# [Work instructions]
The data below needs to be returned exactly, line for line.

# [Collected data]

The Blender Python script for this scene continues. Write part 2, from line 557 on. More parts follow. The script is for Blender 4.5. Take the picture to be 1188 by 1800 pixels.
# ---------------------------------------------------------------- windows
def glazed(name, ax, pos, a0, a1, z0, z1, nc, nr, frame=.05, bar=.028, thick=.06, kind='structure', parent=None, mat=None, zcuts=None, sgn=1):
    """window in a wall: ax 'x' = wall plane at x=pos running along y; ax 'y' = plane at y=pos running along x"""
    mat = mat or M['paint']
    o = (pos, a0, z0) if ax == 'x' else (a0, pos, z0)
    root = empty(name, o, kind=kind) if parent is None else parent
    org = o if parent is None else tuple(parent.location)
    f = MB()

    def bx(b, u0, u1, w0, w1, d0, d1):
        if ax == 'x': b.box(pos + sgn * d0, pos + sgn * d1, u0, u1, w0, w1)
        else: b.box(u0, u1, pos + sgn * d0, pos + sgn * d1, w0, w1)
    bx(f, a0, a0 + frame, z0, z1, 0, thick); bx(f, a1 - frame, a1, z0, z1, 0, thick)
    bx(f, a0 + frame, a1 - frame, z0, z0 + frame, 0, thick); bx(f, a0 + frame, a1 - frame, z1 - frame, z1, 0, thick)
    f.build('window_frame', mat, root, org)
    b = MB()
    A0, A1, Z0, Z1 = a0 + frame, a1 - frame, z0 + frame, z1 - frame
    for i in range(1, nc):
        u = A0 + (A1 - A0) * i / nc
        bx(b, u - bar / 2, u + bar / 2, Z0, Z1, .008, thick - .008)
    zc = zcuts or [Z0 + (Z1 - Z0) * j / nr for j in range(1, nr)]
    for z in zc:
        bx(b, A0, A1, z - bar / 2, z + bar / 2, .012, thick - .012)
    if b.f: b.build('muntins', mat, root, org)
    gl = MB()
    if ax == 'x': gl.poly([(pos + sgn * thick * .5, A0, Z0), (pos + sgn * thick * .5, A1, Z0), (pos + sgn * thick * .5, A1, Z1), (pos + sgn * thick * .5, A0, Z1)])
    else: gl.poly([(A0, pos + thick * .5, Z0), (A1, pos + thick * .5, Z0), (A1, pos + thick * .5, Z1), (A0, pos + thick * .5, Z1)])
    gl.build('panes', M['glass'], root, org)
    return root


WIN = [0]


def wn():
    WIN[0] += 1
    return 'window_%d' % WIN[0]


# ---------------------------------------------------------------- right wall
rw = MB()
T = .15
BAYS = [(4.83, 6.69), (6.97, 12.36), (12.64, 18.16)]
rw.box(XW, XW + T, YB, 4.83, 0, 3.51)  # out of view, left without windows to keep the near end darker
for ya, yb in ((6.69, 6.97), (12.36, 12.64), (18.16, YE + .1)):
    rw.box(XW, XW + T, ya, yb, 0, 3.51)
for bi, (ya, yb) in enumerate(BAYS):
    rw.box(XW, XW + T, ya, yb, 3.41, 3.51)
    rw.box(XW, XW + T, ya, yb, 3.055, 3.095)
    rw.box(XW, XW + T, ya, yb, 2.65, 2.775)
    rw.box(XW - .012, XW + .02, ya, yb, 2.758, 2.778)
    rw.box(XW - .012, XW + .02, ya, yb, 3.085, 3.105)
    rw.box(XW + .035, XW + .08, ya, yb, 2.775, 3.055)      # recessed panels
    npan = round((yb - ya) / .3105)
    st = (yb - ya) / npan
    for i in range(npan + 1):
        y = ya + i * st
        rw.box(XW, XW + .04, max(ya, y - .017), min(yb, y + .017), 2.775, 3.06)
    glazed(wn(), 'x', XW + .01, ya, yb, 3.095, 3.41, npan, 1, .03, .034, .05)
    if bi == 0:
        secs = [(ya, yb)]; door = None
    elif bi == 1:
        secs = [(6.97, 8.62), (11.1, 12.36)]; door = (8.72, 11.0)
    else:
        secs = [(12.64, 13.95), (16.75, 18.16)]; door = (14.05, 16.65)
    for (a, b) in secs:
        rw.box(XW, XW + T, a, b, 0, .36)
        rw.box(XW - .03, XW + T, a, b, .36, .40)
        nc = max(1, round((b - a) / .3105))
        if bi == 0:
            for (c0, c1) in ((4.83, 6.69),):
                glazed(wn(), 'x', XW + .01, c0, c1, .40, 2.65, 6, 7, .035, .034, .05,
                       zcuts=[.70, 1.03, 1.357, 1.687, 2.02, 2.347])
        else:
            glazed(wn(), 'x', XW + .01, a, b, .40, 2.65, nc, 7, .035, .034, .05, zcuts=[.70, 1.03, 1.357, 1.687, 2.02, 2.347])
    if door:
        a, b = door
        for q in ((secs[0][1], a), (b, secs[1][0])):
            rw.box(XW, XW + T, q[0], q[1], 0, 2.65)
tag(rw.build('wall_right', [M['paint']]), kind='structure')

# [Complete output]
The Blender Python script for this scene continues. Write part 2, from line 557 on. More parts follow. The script is for Blender 4.5. Take the picture to be 1188 by 1800 pixels.
# ---------------------------------------------------------------- windows
def glazed(name, ax, pos, a0, a1, z0, z1, nc, nr, frame=.05, bar=.028, thick=.06, kind='structure', parent=None, mat=None, zcuts=None, sgn=1):
    """window in a wall: ax 'x' = wall plane at x=pos running along y; ax 'y' = plane at y=pos running along x"""
    mat = mat or M['paint']
    o = (pos, a0, z0) if ax == 'x' else (a0, pos, z0)
    root = empty(name, o, kind=kind) if parent is None else parent
    org = o if parent is None else tuple(parent.location)
    f = MB()

    def bx(b, u0, u1, w0, w1, d0, d1):
        if ax == 'x': b.box(pos + sgn * d0, pos + sgn * d1, u0, u1, w0, w1)
        else: b.box(u0, u1, pos + sgn * d0, pos + sgn * d1, w0, w1)
    bx(f, a0, a0 + frame, z0, z1, 0, thick); bx(f, a1 - frame, a1, z0, z1, 0, thick)
    bx(f, a0 + frame, a1 - frame, z0, z0 + frame, 0, thick); bx(f, a0 + frame, a1 - frame, z1 - frame, z1, 0, thick)
    f.build('window_frame', mat, root, org)
    b = MB()
    A0, A1, Z0, Z1 = a0 + frame, a1 - frame, z0 + frame, z1 - frame
    for i in range(1, nc):
        u = A0 + (A1 - A0) * i / nc
        bx(b, u - bar / 2, u + bar / 2, Z0, Z1, .008, thick - .008)
    zc = zcuts or [Z0 + (Z1 - Z0) * j / nr for j in range(1, nr)]
    for z in zc:
        bx(b, A0, A1, z - bar / 2, z + bar / 2, .012, thick - .012)
    if b.f: b.build('muntins', mat, root, org)
    gl = MB()
    if ax == 'x': gl.poly([(pos + sgn * thick * .5, A0, Z0), (pos + sgn * thick * .5, A1, Z0), (pos + sgn * thick * .5, A1, Z1), (pos + sgn * thick * .5, A0, Z1)])
    else: gl.poly([(A0, pos + thick * .5, Z0), (A1, pos + thick * .5, Z0), (A1, pos + thick * .5, Z1), (A0, pos + thick * .5, Z1)])
    gl.build('panes', M['glass'], root, org)
    return root


WIN = [0]


def wn():
    WIN[0] += 1
    return 'window_%d' % WIN[0]


# ---------------------------------------------------------------- right wall
rw = MB()
T = .15
BAYS = [(4.83, 6.69), (6.97, 12.36), (12.64, 18.16)]
rw.box(XW, XW + T, YB, 4.83, 0, 3.51)  # out of view, left without windows to keep the near end darker
for ya, yb in ((6.69, 6.97), (12.36, 12.64), (18.16, YE + .1)):
    rw.box(XW, XW + T, ya, yb, 0, 3.51)
for bi, (ya, yb) in enumerate(BAYS):
    rw.box(XW, XW + T, ya, yb, 3.41, 3.51)
    rw.box(XW, XW + T, ya, yb, 3.055, 3.095)
    rw.box(XW, XW + T, ya, yb, 2.65, 2.775)
    rw.box(XW - .012, XW + .02, ya, yb, 2.758, 2.778)
    rw.box(XW - .012, XW + .02, ya, yb, 3.085, 3.105)
    rw.box(XW + .035, XW + .08, ya, yb, 2.775, 3.055)      # recessed panels
    npan = round((yb - ya) / .3105)
    st = (yb - ya) / npan
    for i in range(npan + 1):
        y = ya + i * st
        rw.box(XW, XW + .04, max(ya, y - .017), min(yb, y + .017), 2.775, 3.06)
    glazed(wn(), 'x', XW + .01, ya, yb, 3.095, 3.41, npan, 1, .03, .034, .05)
    if bi == 0:
        secs = [(ya, yb)]; door = None
    elif bi == 1:
        secs = [(6.97, 8.62), (11.1, 12.36)]; door = (8.72, 11.0)
    else:
        secs = [(12.64, 13.95), (16.75, 18.16)]; door = (14.05, 16.65)
    for (a, b) in secs:
        rw.box(XW, XW + T, a, b, 0, .36)
        rw.box(XW - .03, XW + T, a, b, .36, .40)
        nc = max(1, round((b - a) / .3105))
        if bi == 0:
            for (c0, c1) in ((4.83, 6.69),):
                glazed(wn(), 'x', XW + .01, c0, c1, .40, 2.65, 6, 7, .035, .034, .05,
                       zcuts=[.70, 1.03, 1.357, 1.687, 2.02, 2.347])
        else:
            glazed(wn(), 'x', XW + .01, a, b, .40, 2.65, nc, 7, .035, .034, .05, zcuts=[.70, 1.03, 1.357, 1.687, 2.02, 2.347])
    if door:
        a, b = door
        for q in ((secs[0][1], a), (b, secs[1][0])):
            rw.box(XW, XW + T, q[0], q[1], 0, 2.65)
tag(rw.build('wall_right', [M['paint']]), kind='structure')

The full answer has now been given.